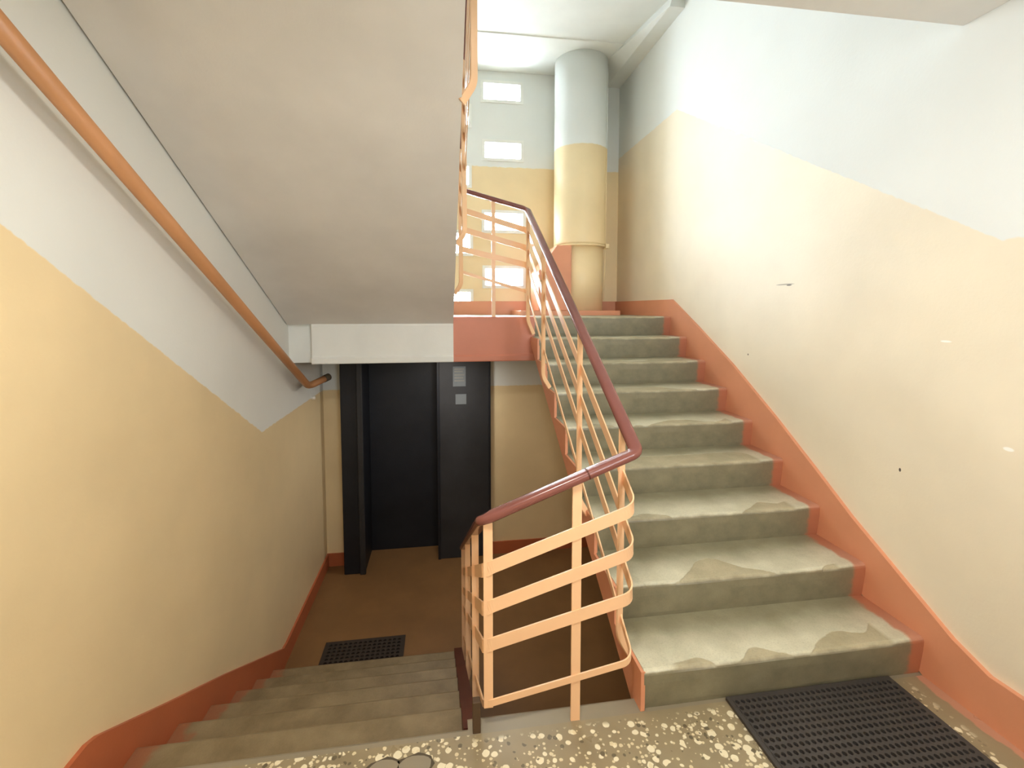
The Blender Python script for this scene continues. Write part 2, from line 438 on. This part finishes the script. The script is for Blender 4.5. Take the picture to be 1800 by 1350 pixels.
# wedge of concrete between ceiling and right wall
bm = bmesh.new()
top = [(0.93, 3.20, ZC + .01), (1.125, 2.13, ZC + .025), (XR + .01, 2.13, ZC + .025), (XR + .01, YB, ZC + .01), (0.93, YB, ZC + .01)]
bot = [(1.066, 3.42, 3.90), (1.093, 2.13, 3.90), (XR + .01, 2.13, 3.90), (XR + .01, 3.53, 3.90), (1.066, 3.53, 3.90)]
tv = [bm.verts.new(p) for p in top]; bv = [bm.verts.new(p) for p in bot]
bm.faces.new(tv); bm.faces.new(bv[::-1])
for i in range(5): bm.faces.new((tv[i], tv[(i+1) % 5], bv[(i+1) % 5], bv[i]))
structure(link('trim_4', bm, M['white']))
# landing overhead
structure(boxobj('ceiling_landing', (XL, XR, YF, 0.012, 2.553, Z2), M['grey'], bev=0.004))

# painted skirting bands
def band(name, pts_top, bottom, x0, x1, mat):
    return structure(link(name, prism(bmesh.new(), pts_top + bottom[::-1], 'x', x0, x1), mat))
band('baseboard_right', [(YF, 0.178), (-0.225, 0.177), (-0.10, 0.225), (0.10, 0.342), (0.37, 0.50), (0.60, 0.655), (0.91, 0.858), (1.34, 1.12), (1.80, 1.366), (2.206, 1.572), (YB, 1.572)],
     [(YF, 0.0), (0.0, 0.0), (2.25, 2.25 * SLOPE - .02), (2.25, 1.40), (YB, 1.40)], 1.200, XR + .01, M['orange'])
band('baseboard_left', [(YF, 0.078), (0.07, 0.076), (0.12, 0.06), (0.52, -0.17), (1.03, -0.455), (1.90, -0.965), (1.98, -0.975), (YD, -0.98)],
     [(YF, -0.05), (0.0, -0.05), (1.75, ZD), (YD, ZD)], XL - .01, XL + 0.016, M['red_brown'])
structure(boxobj('baseboard_back', (XL, XR, YB - 0.014, YB + .01, ZU - .01, 1.574), M['orange']))
bm = bmesh.new(); box(bm, XL, -1.70, YD - 0.015, YD + .01, ZD, -0.98); box(bm, -0.245, XR, YD - 0.015, YD + .01, ZD, -0.98)
structure(link('baseboard_rear', bm, M['red_brown']))

# ------------------------------------------------------------------ stairs
def copy_piece(src, parent, loc):
    o = src.copy(); COL.objects.link(o); o.parent = parent; o.location = loc; return o

def step_mesh(width, depth, sag=0.0):
    """one concrete step: slightly leaning riser, rounded nose, worn a little in the middle"""
    bm = bmesh.new(); n = 16
    prof = [(0.016, 0.0), (0.012, 0.02), (0.002, H - 0.055), (0.0, H - 0.02), (0.002, H - 0.009), (0.007, H - 0.003), (0.015, H), (0.09, H), (depth, H), (depth, H - 0.05)]
    rows = []
    for k in range(n + 1):
        x = width * k / n
        w = math.exp(-((x - width * .45) / (width * .28)) ** 2)
        row = []
        for j, (y, z) in enumerate(prof):
            dz = -sag * w if 4 <= j <= 6 else (-sag * .6 * w if j == 7 else 0)
            jit = 0.0016 * noise.noise((x * 6, y * 9, z * 9)) if 1 <= j <= 7 else 0
            row.append(bm.verts.new((x, y + jit, z + dz + jit)))
        rows.append(row)
    m = len(prof)
    for a, b in zip(rows, rows[1:]):
        for j in range(m): bm.faces.new((a[j], a[(j+1) % m], b[(j+1) % m], b[j]))
    bm.faces.new(rows[0][::-1]); bm.faces.new(rows[-1])
    return bm

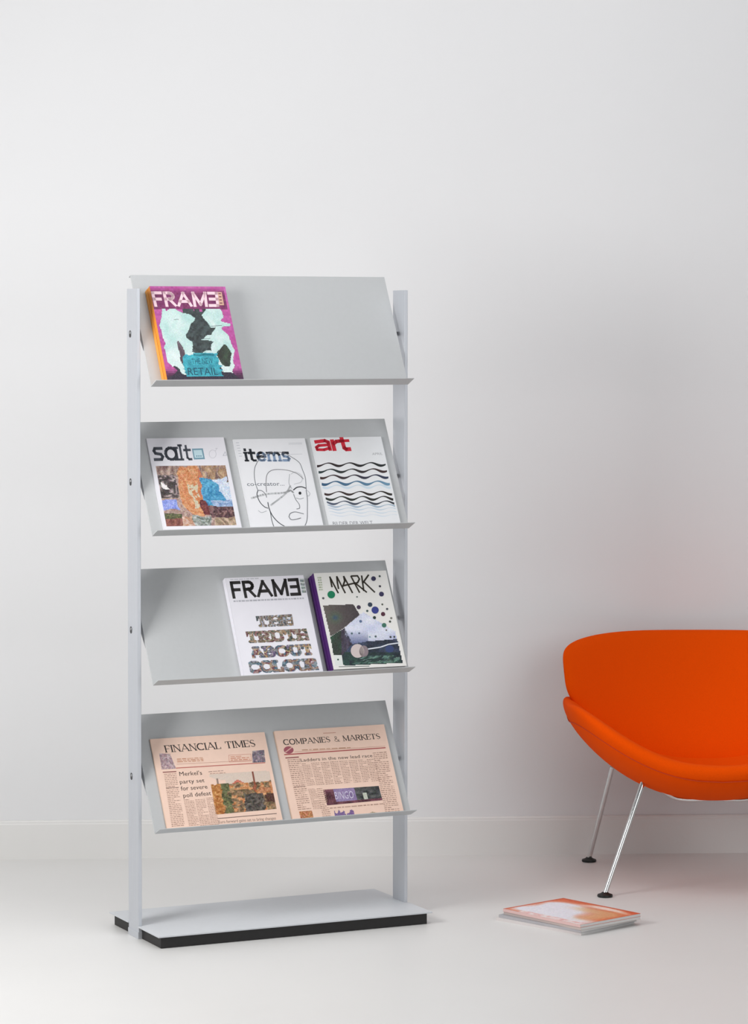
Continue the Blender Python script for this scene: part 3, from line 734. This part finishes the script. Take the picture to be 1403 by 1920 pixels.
pr.zline([(725, 872), (1290, 830)], .0018, (96, 76, 70), 1)
small_text(pr, 'Euro forward gains set to bring changes', [(735, 888), (1280, 855), (1286, 882), (740, 914)], (140, 120, 112), 2)
pr.build('front_text', p1, 0.005, M_news)

p2 = make_paper(on_shelf(3, 0.3985, 0.001, 0.0005), 0.332, 0.263, 0.005, 'folded pink newspaper section headed COMPANIES & MARKETS, right on the bottom shelf', 2)
q = [(65, 300), (1050, 240), (1235, 990), (215, 1065)]
pr = Print(0.332, 0.263, q)
stroke_text(pr, 'COMPANIES & MARKETS', [(140, 372), (1005, 318), (1018, 364), (150, 420)], (72, 64, 62), st=.15, hw=.07, hh=.07, serif=.1, track=.16, layer=1)
pr.build('masthead', p2, 0.005, M_news)
pr.zgrid([(490, 798), (1000, 764), (1035, 884), (525, 930)], 56, 18, lambda a, t: jit(mix((70, 40, 50), (140, 90, 100), n2(a * 12, t * 4)) if a < .17 or t > .85 else (mix((128, 108, 150), (168, 150, 190), n1(a * 9, t * 5)) if a < .55 else (mix((44, 46, 48), (110, 110, 108), n2(a * 12, t * 6)) if not (.68 < a < .75 and t > .4) else (200, 204, 190))), 12), 1)
pr.zgrid([(268, 982), (385, 974), (402, 1046), (285, 1054)], 14, 10, lambda a, t: jit((190, 128, 90), 30), 1)
def skyl(a, t):
    return jit((128, 104, 150), 22) if t > .75 - .65 * n2(a * 12, 7) else None
pr.zgrid([(585, 960), (760, 948), (778, 1022), (595, 1036)], 26, 16, skyl, 1)
pr.zgrid([(880, 985), (1000, 975), (1010, 1000), (890, 1008)], 16, 5, lambda a, t: jit((190, 168, 140), 16) if t > abs(a - .5) * 1.6 else None, 1)
pr.zcirc(188, 462, 44, (168, 92, 104), 1, ry=32); pr.zline([(160, 480), (215, 440)], .003, (226, 180, 170), 2)
pr.build('front_photo', p2, 0.005, M_news)
small_text(pr, 'BINGO', [(590, 815), (760, 803), (772, 868), (602, 880)], (214, 206, 226), 3)
pr.zline([(150, 502), (1062, 440)], .0030, (178, 84, 84), 1); pr.zline([(240, 478), (1060, 426)], .0010, (196, 140, 120), 1)
column(pr, [(305, 455), (900, 425), (905, 440), (308, 472)], 1, (184, 140, 110), PAPER, words=14)
small_text(pr, 'Ladders in the new lead race', [(290, 534), (938, 492), (945, 520), (296, 562)], (86, 72, 68), 2)
pr.zline([(160, 530), (275, 522)], .003, (150, 84, 84), 1)
column(pr, [(172, 540), (285, 533), (380, 965), (262, 975)], 26, MUT, PAPER, words=5)
for x0 in (300, 385, 470, 555, 640, 725, 810, 890):
    x1 = x0 + 74; yy = lambda x: 575 - (x - 300) * .065
    k = (760 - 560) * .235
    column(pr, [(x0, yy(x0)), (x1, yy(x1)), (x1 + k, yy(x1) + 192), (x0 + k, yy(x0) + 195)], 14, MUT, PAPER, words=5)
for x0 in (352, 432):
    column(pr, [(x0, 785), (x0 + 70, 780), (x0 + 130, 1040), (x0 + 55, 1045)] if x0 > 400 else [(x0, 790), (x0 + 70, 785), (x0 + 125, 960), (x0 + 48, 966)], 16, MUT, PAPER, words=5)
column(pr, [(945, 480), (1070, 470), (1195, 980), (1060, 990)], 32, MUT, PAPER, words=5)
pr.zline([(230, 775), (330, 768)], .0014, (140, 110, 100), 1); pr.zline([(255, 880), (345, 872)], .0014, (140, 110, 100), 1)
column(pr, [(545, 945), (1040, 905), (1046, 925), (550, 965)], 1, MUT, PAPER, words=14)
pr.zline([(500, 318), (610, 312)], .0018, (206, 150, 130), 1)
pr.build('front_text', p2, 0.005, M_news)

# ---------------------------------------------------------------- floor stack of magazines
FS = 'magazines stacked on the floor'
def on_floor(x, y, z, deg): return Matrix.Translation((x, y, z)) @ Matrix.Rotation(math.radians(deg), 4, 'Z')
# local x runs to the right-rear corner, local y to the left corner (spine side faces the camera's left)
specs = [(0.556, 8.004, 0.0, 46.5, .230, .303, .0080, (232, 228, 226), 'white magazine at the bottom of the floor stack, sticking out furthest to the left'),
         (0.555, 8.000, 0.0082, 44.5, .230, .301, .0075, (168, 172, 178), 'pale magazine in the floor stack, second from the bottom'),
         (0.555, 7.996, 0.0159, 41.5, .232, .298, .0075, (206, 190, 182), 'pale magazine in the floor stack, directly under the orange-covered one')]
for k, (x, y, z, dg, w, h, t, c, lb) in enumerate(specs):
    make_magazine('magazine', on_floor(x, y, z, dg), w, h, t, c, mix(c, (214, 200, 200), .4), lb, FS, seed=20 + k)
mt = make_magazine('magazine', on_floor(0.553, 7.994, 0.0236, 41.5), .234, .298, .0080, (232, 110, 66), (232, 196, 192),
    'orange and white swirled magazine lying on top of the floor stack', FS, seed=30)
pr = Print(.234, .298); n1, n2 = vnoise(61), vnoise(62)
def swirl(a, t):   # a towards the right-rear corner, b towards the left corner
    b = 1 - t; a0, b0 = a, b
    a = a0 + .10 * (n1(a0 * 4 + 9, b0 * 4) - .5); b = b0 + .10 * (n2(a0 * 4, b0 * 4 + 9) - .5)
    c = mix((218, 88, 44), (232, 130, 84), n1(a * 3, b * 3) * .7)
    g = lambda x, y, rx, ry: math.exp(-(((a - x) / rx) ** 2 + ((b - y) / ry) ** 2) ** 1.5)
    c = mix(c, (240, 238, 246), min(1, 1.4 * (g(.40, .62, .34, .34) + g(.62, .72, .2, .2) + g(.15, .45, .16, .5))))
    c = mix(c, (250, 222, 210), min(1, 1.2 * g(.86, .34, .07, .28)))
    c = mix(c, (230, 190, 140), .7 * min(1, g(.52, .14, .30, .13) + g(.66, .36, .10, .22)))
    if a0 < .10 and b0 < .8: c = mix((246, 234, 232), (232, 150, 146), (n2(b0 * 26, a0 * 40) - .3) * 1.2)
    if a0 > .965 or b0 > .97: c = mix(c, (206, 84, 46), .8)
    return jit(c, 6)
pr.grid(0, 0, 1, 1, 48, 56, swirl, 1)
pr.build('cover_artwork', mt, .0080, M_print)

# ---------------------------------------------------------------- orange lounge chair
CX_, CY_ = 0.990, 8.84
chair = empty('lounge_chair', (CX_, CY_, 0), math.radians(0))
props(chair, 'orange upholstered lounge chair with curved shells on chrome legs, by the right wall edge', 'chair')
def shell(name, fn, thick, expn, rim_pow=10, nr=16, nt=96):
    """rounded padded shell: fn(a, b) -> mid surface; a, b in the superellipse |a|^n + |b|^n <= 1"""
    def P(a, b): return Vector(fn(a, b))
    def N(a, b):
        e = 1e-3; du = P(a + e, b) - P(a - e, b); dv = P(a, b + e) - P(a, b - e); return du.cross(dv).normalized()
    bm = bmesh.new(); sheets = []
    rhos = [math.sin(math.pi / 2 * (k / nr)) ** .9 for k in range(nr + 1)]
    for sgn in (1, -1):
        rings = []
        for k, rho in enumerate(rhos):
            if k == nr and sgn == -1: rings.append(sheets[0][-1]); continue
            ring = []
            for j in range(nt):
                th = 2 * math.pi * j / nt; c, s = math.cos(th), math.sin(th)
                ea = abs(c) ** (2 / expn) * (1 if c >= 0 else -1); eb = abs(s) ** (2 / expn) * (1 if s >= 0 else -1)
                a, b = rho * ea, rho * eb
                if k == 0:
                    if j == 0: cv = bm.verts.new(P(0, 0) + N(0, 0) * sgn * thick / 2)
                    ring.append(cv); continue
                hgt = thick / 2 * math.sqrt(max(0, 1 - rho ** rim_pow))
                ring.append(bm.verts.new(P(a, b) + N(a, b) * sgn * hgt))
            rings.append(ring)
        sheets.append(rings)
    for sh in sheets:
        for k in range(nr):
            A, B = sh[k], sh[k + 1]
            for j in range(nt):
                j2 = (j + 1) % nt
                if k == 0: bm.faces.new([A[0], B[j], B[j2]])
                else: bm.faces.new([A[j], B[j], B[j2], A[j2]])
    o = from_bm(name, bm, M_orange, chair, True)
    md = o.modifiers.new('sub', 'SUBSURF'); md.levels = 1; md.render_levels = 1
    # piping seam a little behind the rim
    rim = []
    for j in range(160):
        th = 2 * math.pi * j / 160; c, s = math.cos(th), math.sin(th)
        ea = abs(c) ** (2 / expn) * (1 if c >= 0 else -1); eb = abs(s) ** (2 / expn) * (1 if s >= 0 else -1)
        rho = .935; hgt = thick / 2 * math.sqrt(1 - rho ** rim_pow)
        rim.append(P(rho * ea, rho * eb) - N(rho * ea, rho * eb) * hgt * 1.0)
    bm = bmesh.new(); tube(bm, rim, 0.0016, 6, close=True); from_bm('seam', bm, M_seam, o, True)
    return o
def seat_fn(a, b):
    A = abs(a)
    return (.425 * a, -.075 + .285 * b + .07 * a * a, .284 + .238 * A ** 2.3 + .088 * (b * b) * (1 if b < 0 else .6))
def back_fn(a, b):
    A = abs(a); k = max(0.0, (b + 1) / 2)
    zb = .300 + .20 * A ** 2.2
    z = zb + (.700 + .014 * A * A - zb) * k
    y = .12 + .26 * k ** 1.25 - .19 * A ** 2.0 * (.35 + .65 * k) 
    return (.430 * a * (.965 + .035 * k), y, z)
shell('seat_shell', seat_fn, .068, 3.7, 11)
shell('back_shell', back_fn, .044, 4.2)
# chrome frame: one bent tube under the seat for each pair of legs
for (fx, fy, tx, ty, tz, ix, iy, iz) in ((-.328, -.284, -.213, -.20, .316, -.11, -.14, .262), (-.333, .286, -.27, .19, .305, -.15, .10, .262)):
    bm = bmesh.new()
    path = smooth_path([(tx, ty, tz), (tx + .02, ty + .012, tz + .004), (ix, iy, iz), (0, iy + .01, iz - .004), (-ix, iy, iz), (-tx - .02, ty + .012, tz + .004), (-tx, ty, tz)], 10)
    tube(bm, path, .0072, 14); from_bm('crossbar', bm, M_chrome, chair, True)
    for sx in (1, -1):
        bm = bmesh.new(); tube(bm, [(sx * fx, fy, .008), (sx * tx, ty, tz)], .0072, 16)
        leg = from_bm('leg', bm, M_chrome, chair, True)
        bm = bmesh.new(); prof = [(0.0, 0.0), (.021, 0.0), (.0225, .003), (.0215, .007), (.012, .0105), (.0085, .014), (0, .014)]
        rings = []
        for rr, zz in prof: rings.append([bm.verts.new((sx * fx + rr * math.cos(2 * math.pi * k / 24), fy + rr * math.sin(2 * math.pi * k / 24), zz)) for k in range(24)] if rr else [bm.verts.new((sx * fx, fy, zz))])
        for i in range(len(prof) - 1):
            A, B = rings[i], rings[i + 1]
            for k in range(24):
                k2 = (k + 1) % 24
                if len(A) == 1: bm.faces.new([A[0], B[k], B[k2]])
                elif len(B) == 1: bm.faces.new([A[k], A[k2], B[0]])
                else: bm.faces.new([A[k], A[k2], B[k2], B[k]])
        from_bm('foot_pad', bm, M_rubber, leg, True)
bm = bmesh.new(); bx(bm, -.03, .03, -.13, .12, .250, .258); from_bm('mounting_plate', bm, M_chrome, chair, bevel=.002)
for sx in (-1, 1):
    bm = bmesh.new(); tube(bm, [(sx * .075, -.12, .252), (sx * .075, -.12, .262)], .012, 14); from_bm('rubber_buffer', bm, M_rubber, chair, True)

Directions = Take the lines above from the top of the records through the one with "structure(link('baseboard_rear', bm, M['red_brown']))" and repeat them exactly, without any pictures.

The output =
The Blender Python script for this scene continues. Write part 2, from line 438 on. This part finishes the script. The script is for Blender 4.5. Take the picture to be 1800 by 1350 pixels.
# wedge of concrete between ceiling and right wall
bm = bmesh.new()
top = [(0.93, 3.20, ZC + .01), (1.125, 2.13, ZC + .025), (XR + .01, 2.13, ZC + .025), (XR + .01, YB, ZC + .01), (0.93, YB, ZC + .01)]
bot = [(1.066, 3.42, 3.90), (1.093, 2.13, 3.90), (XR + .01, 2.13, 3.90), (XR + .01, 3.53, 3.90), (1.066, 3.53, 3.90)]
tv = [bm.verts.new(p) for p in top]; bv = [bm.verts.new(p) for p in bot]
bm.faces.new(tv); bm.faces.new(bv[::-1])
for i in range(5): bm.faces.new((tv[i], tv[(i+1) % 5], bv[(i+1) % 5], bv[i]))
structure(link('trim_4', bm, M['white']))
# landing overhead
structure(boxobj('ceiling_landing', (XL, XR, YF, 0.012, 2.553, Z2), M['grey'], bev=0.004))

# painted skirting bands
def band(name, pts_top, bottom, x0, x1, mat):
    return structure(link(name, prism(bmesh.new(), pts_top + bottom[::-1], 'x', x0, x1), mat))
band('baseboard_right', [(YF, 0.178), (-0.225, 0.177), (-0.10, 0.225), (0.10, 0.342), (0.37, 0.50), (0.60, 0.655), (0.91, 0.858), (1.34, 1.12), (1.80, 1.366), (2.206, 1.572), (YB, 1.572)],
     [(YF, 0.0), (0.0, 0.0), (2.25, 2.25 * SLOPE - .02), (2.25, 1.40), (YB, 1.40)], 1.200, XR + .01, M['orange'])
band('baseboard_left', [(YF, 0.078), (0.07, 0.076), (0.12, 0.06), (0.52, -0.17), (1.03, -0.455), (1.90, -0.965), (1.98, -0.975), (YD, -0.98)],
     [(YF, -0.05), (0.0, -0.05), (1.75, ZD), (YD, ZD)], XL - .01, XL + 0.016, M['red_brown'])
structure(boxobj('baseboard_back', (XL, XR, YB - 0.014, YB + .01, ZU - .01, 1.574), M['orange']))
bm = bmesh.new(); box(bm, XL, -1.70, YD - 0.015, YD + .01, ZD, -0.98); box(bm, -0.245, XR, YD - 0.015, YD + .01, ZD, -0.98)
structure(link('baseboard_rear', bm, M['red_brown']))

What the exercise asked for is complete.